Just a short walk from the Radisson Blu Resort and Spa in St Julian’s is the start of the Pembroke Heritage Trail – a Natura 2000 site that is bursting with nature’s beauty and Maltese history, as well as being home to a huge variety of Mediterranean flora and fauna.

Here’s 5 reasons why you should get back to nature with a walk along the Pembroke Heritage Trail.

The Rocks and Greenery

This natural site occupies around half the size of the entire area of Pembroke and has one of the few remaining limestone karstlands found on the east coast of Malta. As the hard rock limestone has eroded over millennia, small soil cracks have emerged that have become ideal habitats for garigue, or low aromatic and spiny shrubs like Mediterranean thyme, and bulbous plants known as geophytes.

There are also several varieties of larger shrubs to be found along the trail, such as the evergreen honeysuckle and shrubby wild olives. Among the more commonly-found Mediterranean species of wild plants are also many species of orchids to admire, as well as two very rare species of shrubs that are not found anywhere else on the Maltese islands.

The Animals

Plants and flowers usually attract wildlife, and Pembroke Heritage Trail is no exception, with more than 200 species of fauna being recorded in the area. Although the wild animals may be no larger than the size of a rabbit, this Natura 2000 site hosts a huge number of arthropods, reptiles and nocturnal creatures such as snails, grasshoppers, butterflies, hedgehogs, bats, shrews and lizards.

Lucky trail explorers may also see a slow-moving chameleon on a branch, or maybe even a black western whip snake rushing under the shrubs.

The Marine Life

Alongside the coastal Pembroke Heritage Trail are the gently lapping waves of the Mediterranean Sea, and with it comes a wealth of marine life near the Heritage Trail. The geology of this coastal underwater world offers many cracks and crevices that provide habitats for shallow-water fish, several species of blennies and colourful wrasses. Hunting these may also be larger predatory fish such as the moray eel, while other creatures such as starfish or sea-cucumbers hang on the rocks or glide across the sandy seabed.

Slightly further out from the coast, snorkellers will also discover a range of marine life, including sponges and anemones, molluscs and crustaceans, and several species of crabs and small shrimps, which all serve as prey for the larger predators such as octopi, squids and cuttlefish.

The Birds

As an open, natural landscape close to the sea, Pembroke Heritage Trail is the ideal place for birdwatching. Herons often fly low through the site, while kestrels and other birds of prey might fly above. Smaller birds enjoy the cover and camouflage of the grasses and shrubs arounds the rocky terrain, which gives them access to a vast menu of insects for their next meal.

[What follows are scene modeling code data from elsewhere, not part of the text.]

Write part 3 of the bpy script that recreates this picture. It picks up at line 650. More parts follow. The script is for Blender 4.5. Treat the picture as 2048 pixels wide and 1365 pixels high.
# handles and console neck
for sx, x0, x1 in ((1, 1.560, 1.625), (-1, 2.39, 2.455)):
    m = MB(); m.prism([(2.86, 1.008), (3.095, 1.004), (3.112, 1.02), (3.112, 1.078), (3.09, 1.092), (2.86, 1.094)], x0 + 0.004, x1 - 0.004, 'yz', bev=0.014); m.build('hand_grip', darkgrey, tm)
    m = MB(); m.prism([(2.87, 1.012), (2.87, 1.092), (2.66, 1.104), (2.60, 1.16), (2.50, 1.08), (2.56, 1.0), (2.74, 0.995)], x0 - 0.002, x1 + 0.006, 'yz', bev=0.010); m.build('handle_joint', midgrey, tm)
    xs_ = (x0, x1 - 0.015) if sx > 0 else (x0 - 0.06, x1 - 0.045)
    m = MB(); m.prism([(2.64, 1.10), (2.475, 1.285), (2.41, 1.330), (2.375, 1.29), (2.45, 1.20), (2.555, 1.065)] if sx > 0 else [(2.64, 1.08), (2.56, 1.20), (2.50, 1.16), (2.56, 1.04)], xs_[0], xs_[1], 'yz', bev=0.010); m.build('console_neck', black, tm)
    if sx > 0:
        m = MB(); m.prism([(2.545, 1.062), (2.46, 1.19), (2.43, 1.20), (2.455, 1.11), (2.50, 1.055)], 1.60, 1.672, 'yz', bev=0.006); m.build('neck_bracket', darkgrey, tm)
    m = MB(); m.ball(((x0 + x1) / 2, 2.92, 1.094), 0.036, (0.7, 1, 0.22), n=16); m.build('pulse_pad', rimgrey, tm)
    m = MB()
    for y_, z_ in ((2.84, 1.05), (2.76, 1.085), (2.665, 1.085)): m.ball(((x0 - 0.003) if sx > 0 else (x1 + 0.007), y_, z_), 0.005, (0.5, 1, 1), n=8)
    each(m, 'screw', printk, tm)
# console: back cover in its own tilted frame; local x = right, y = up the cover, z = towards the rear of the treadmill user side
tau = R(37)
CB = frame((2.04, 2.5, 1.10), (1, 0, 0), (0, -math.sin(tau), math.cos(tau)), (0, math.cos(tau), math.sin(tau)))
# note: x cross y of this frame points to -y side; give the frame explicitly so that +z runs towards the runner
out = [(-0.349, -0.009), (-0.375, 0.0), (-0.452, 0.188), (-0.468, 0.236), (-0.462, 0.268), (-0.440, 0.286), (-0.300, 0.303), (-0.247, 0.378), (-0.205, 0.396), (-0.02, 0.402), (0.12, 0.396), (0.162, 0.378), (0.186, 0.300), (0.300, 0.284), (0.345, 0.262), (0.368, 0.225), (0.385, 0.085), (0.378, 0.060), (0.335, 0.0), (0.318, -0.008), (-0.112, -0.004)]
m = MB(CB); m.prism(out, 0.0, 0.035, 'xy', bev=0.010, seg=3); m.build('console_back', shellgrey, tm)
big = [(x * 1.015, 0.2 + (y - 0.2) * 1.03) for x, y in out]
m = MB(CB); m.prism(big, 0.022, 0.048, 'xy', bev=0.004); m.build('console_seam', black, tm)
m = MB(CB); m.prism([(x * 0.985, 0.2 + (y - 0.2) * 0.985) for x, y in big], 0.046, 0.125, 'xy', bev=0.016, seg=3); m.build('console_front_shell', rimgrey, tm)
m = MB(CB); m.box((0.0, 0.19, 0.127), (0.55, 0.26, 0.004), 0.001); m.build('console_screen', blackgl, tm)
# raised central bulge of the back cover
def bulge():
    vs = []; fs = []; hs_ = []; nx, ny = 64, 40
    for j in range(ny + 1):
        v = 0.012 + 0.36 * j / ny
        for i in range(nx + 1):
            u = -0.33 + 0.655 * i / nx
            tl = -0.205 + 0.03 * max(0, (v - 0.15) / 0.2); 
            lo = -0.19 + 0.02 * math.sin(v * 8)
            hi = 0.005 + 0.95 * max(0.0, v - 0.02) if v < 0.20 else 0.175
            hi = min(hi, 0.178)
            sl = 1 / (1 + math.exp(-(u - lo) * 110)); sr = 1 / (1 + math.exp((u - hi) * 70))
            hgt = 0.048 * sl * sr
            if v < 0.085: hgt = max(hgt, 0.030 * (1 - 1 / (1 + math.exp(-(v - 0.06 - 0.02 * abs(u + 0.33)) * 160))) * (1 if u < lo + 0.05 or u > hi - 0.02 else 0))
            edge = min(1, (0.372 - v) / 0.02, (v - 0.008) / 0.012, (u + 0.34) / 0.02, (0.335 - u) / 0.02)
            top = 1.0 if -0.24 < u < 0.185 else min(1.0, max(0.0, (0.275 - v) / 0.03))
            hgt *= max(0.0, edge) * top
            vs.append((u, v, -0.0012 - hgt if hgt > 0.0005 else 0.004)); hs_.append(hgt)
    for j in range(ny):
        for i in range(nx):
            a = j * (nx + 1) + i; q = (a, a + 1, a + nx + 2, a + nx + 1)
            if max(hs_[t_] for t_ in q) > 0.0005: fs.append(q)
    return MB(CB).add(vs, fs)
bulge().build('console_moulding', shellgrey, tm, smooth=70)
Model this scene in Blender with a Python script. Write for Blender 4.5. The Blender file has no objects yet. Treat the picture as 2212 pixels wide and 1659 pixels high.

Many bird species such as thrushes, wheatears, wagtails, pipits, larks, starlings, swallows and sparrows also find the site ideal as a breeding ground, so trail explorers may also come across several nests.

The History

Pembroke has a long history that dates to the 1600s, when Grand Master De Redin of the Knights of St John built the Madliena watchtower. While exploring the Heritage Trail, which itself used to be a military trail, visitors will find many structures related to the Victorian military era such as the military shelter rooms. The extensive military history of the area is due to the British Armed Forces using it as a musketry camp and training ground in the 1840s, and it was even the British who named the locality Pembroke.